What protects *later* checks for a NULL d_inode?

So my gut feel is that we should instead

 - either remove the -ENOENT return at that point entirely, and move
it to after we have re-verified the dentry lookup for other reasons.
That looks pretty involved, though, and those paths do end up
accessing inode data structures etc, so it looks less than trivial.

OR

 - simply just not clear d_inode at all in d_kill(), so that when we
prune a dentry due to memory pressure, it doesn't actually change the
state of the dentry.

and I think the second solution is the right one. It's kind of odd:
we'll have called down to the iput() routine, and the inode will be
"gone", but that is already true for the *normal* race of actually
deleting a file too, and we have that whole "inodes are RCU-released",
so the inode allocation will still exist.
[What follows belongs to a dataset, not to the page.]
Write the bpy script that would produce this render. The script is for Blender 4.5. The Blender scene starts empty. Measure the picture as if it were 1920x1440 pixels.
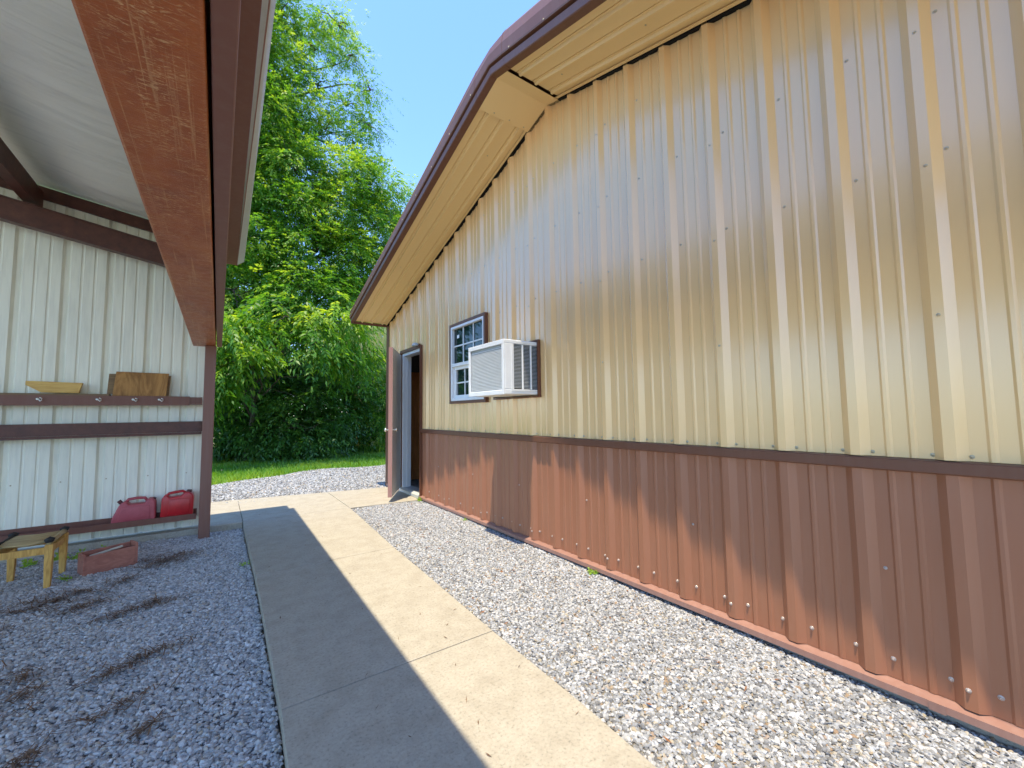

So my gut feel is that we should instead just do this:

  --- a/fs/dcache.c
  +++ b/fs/dcache.c
  @@ -187,7 +187,6 @@ static void dentry_iput(struct dentry * dentry)
   {
          struct inode *inode = dentry->d_inode;
          if (inode) {
  -               dentry->d_inode = NULL;
                  list_del_init(&dentry->d_alias);
                  spin_unlock(&dentry->d_lock);
                  spin_unlock(&inode->i_lock);

and see what the fall-out from that would be. Nobody should then *use*
the stale inode, because __d_drop has done that
dentry_rcuwalk_barrier(). So we avoid the NULL inode special case
entirely.

Comments?

The above (whitespace-damaged) patch may look trivial, but it is
*entirely* untested, and maybe my gut feel that the above is the right
way to solve the problem is just wrong.

Al, any reactions? Hugh, does the above patch work for your
stress-test case? Or, indeed, at all?